=== GIVEN PROBLEM ===
Quote precisely the final stretch of the listing: start at the line containing "for row in txt.replace('\n', '" and stop after the last line.

=== RECORDED DATA ===

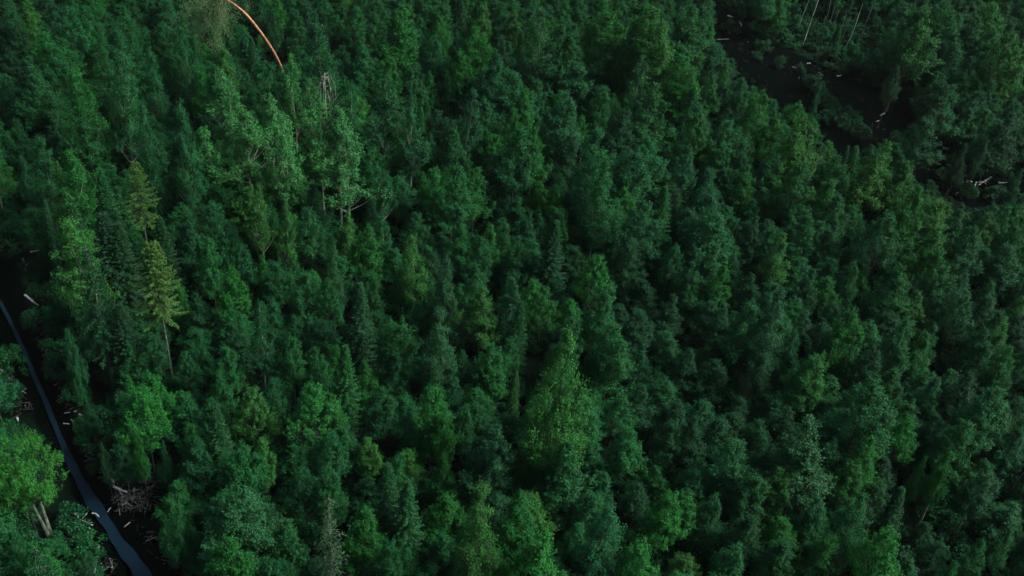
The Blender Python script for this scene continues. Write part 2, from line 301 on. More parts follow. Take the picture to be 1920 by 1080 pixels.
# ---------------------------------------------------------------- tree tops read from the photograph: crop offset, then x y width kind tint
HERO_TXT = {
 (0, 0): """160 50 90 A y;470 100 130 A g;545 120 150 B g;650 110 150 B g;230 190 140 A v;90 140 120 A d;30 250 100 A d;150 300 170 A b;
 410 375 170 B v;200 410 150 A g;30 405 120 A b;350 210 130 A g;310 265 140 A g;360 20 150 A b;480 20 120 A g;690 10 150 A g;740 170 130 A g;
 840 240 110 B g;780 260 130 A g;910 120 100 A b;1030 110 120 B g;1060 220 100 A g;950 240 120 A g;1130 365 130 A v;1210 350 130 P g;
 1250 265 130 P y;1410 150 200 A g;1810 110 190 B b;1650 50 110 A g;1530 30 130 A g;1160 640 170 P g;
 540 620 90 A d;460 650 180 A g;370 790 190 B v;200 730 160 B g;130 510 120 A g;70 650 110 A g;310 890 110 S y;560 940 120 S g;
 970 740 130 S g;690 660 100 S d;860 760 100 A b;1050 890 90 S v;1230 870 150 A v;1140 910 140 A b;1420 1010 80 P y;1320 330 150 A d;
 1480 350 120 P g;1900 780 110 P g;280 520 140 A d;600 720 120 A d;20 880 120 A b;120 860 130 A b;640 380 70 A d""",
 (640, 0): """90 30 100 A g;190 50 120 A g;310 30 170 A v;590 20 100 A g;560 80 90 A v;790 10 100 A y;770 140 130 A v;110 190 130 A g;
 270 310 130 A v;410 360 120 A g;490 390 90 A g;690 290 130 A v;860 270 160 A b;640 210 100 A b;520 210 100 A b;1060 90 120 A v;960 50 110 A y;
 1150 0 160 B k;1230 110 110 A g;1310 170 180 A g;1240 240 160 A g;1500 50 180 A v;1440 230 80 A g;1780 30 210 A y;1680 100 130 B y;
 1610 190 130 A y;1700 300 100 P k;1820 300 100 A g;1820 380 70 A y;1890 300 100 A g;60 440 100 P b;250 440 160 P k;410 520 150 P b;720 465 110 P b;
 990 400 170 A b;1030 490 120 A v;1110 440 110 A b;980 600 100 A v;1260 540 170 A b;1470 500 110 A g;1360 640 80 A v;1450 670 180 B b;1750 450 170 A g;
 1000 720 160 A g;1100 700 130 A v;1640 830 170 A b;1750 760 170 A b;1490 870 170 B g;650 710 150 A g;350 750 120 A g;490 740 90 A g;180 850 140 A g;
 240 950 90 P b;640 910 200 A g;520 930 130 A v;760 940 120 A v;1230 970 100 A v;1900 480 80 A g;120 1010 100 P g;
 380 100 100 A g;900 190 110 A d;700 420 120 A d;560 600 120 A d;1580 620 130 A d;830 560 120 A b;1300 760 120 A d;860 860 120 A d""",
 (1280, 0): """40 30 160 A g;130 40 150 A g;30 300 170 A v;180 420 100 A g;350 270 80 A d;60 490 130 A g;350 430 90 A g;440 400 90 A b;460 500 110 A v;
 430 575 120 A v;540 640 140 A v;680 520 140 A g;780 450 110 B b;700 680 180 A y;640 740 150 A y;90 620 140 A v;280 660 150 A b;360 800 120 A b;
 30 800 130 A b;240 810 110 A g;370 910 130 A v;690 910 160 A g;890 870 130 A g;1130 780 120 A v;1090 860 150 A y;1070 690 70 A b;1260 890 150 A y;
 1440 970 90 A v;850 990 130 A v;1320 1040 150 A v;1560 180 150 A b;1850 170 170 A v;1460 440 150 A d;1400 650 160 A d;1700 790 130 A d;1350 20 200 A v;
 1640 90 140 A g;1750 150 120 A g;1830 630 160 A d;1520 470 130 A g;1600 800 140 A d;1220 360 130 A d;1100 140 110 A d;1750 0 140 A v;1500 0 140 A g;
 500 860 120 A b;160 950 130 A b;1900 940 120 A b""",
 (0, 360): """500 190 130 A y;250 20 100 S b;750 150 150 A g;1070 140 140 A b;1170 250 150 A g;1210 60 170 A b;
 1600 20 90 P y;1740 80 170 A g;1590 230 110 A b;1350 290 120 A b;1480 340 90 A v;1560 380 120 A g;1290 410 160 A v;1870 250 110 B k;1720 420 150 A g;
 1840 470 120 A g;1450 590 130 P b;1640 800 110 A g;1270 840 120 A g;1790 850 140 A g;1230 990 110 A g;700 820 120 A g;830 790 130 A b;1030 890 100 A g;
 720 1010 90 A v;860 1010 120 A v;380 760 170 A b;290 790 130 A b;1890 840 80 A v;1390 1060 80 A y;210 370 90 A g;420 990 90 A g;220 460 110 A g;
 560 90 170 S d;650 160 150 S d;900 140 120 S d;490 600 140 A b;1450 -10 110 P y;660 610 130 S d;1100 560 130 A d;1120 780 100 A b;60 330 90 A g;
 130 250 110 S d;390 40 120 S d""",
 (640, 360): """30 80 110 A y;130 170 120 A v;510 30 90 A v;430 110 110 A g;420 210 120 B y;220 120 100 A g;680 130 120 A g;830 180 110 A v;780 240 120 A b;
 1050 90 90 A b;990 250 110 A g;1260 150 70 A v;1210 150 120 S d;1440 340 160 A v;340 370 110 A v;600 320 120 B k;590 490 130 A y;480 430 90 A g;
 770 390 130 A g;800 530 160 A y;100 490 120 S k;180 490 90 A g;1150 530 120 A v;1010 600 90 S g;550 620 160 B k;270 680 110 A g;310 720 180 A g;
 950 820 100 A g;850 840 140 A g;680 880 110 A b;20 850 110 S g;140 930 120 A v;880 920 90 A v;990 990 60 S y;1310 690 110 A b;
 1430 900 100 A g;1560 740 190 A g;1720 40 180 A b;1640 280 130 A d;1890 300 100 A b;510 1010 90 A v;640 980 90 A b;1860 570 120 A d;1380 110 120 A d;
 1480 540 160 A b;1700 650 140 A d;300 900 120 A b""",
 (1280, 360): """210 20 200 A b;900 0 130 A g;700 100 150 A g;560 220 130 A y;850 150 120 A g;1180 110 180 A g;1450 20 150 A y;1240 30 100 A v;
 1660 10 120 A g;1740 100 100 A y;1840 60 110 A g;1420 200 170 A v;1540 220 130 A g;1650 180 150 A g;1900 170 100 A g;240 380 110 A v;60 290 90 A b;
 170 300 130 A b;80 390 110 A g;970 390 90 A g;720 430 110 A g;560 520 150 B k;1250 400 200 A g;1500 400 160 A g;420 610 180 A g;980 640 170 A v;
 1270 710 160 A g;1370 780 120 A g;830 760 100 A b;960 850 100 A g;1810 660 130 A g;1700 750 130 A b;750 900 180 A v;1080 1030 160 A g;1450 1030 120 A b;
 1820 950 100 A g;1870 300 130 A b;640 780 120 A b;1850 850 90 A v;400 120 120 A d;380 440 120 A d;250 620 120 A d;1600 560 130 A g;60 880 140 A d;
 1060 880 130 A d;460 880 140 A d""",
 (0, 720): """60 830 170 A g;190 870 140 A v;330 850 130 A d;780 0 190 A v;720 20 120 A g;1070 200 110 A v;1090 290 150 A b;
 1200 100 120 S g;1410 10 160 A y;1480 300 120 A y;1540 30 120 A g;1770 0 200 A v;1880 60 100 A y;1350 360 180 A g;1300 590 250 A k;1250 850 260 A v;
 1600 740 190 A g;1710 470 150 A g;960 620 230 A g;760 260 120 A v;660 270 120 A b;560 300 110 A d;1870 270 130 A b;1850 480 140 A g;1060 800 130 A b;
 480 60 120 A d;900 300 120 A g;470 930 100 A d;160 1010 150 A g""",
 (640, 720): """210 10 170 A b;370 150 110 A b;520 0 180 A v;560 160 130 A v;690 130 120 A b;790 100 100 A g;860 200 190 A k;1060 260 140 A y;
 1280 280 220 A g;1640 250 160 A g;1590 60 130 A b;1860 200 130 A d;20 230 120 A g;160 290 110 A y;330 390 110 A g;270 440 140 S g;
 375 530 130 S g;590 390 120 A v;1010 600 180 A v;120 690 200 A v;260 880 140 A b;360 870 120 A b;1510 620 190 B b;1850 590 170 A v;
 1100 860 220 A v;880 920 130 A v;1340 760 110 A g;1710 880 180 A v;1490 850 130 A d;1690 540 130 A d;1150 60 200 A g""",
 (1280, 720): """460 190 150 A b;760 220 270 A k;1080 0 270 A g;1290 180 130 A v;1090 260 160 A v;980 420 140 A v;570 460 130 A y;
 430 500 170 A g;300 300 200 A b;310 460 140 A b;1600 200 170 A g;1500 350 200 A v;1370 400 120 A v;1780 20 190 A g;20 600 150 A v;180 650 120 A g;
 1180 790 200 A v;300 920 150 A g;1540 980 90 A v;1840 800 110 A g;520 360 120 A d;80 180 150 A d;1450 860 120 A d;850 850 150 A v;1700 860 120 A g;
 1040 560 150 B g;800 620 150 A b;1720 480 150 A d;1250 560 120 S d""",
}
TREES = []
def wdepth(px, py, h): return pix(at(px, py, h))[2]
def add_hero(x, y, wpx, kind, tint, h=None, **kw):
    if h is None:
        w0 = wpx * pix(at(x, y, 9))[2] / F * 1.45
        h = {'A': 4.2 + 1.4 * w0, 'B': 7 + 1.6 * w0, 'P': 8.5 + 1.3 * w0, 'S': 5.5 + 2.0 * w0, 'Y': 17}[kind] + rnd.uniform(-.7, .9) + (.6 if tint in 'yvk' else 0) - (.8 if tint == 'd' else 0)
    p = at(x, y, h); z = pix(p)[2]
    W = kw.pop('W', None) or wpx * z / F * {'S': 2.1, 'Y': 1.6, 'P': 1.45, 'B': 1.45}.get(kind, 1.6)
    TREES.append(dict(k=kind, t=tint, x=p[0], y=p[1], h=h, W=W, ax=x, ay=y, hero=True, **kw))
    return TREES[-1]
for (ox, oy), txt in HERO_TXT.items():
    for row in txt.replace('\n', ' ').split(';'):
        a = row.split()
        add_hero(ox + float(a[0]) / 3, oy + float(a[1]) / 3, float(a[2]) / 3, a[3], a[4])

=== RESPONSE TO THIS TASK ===
    for row in txt.replace('\n', ' ').split(';'):
        a = row.split()
        add_hero(ox + float(a[0]) / 3, oy + float(a[1]) / 3, float(a[2]) / 3, a[3], a[4])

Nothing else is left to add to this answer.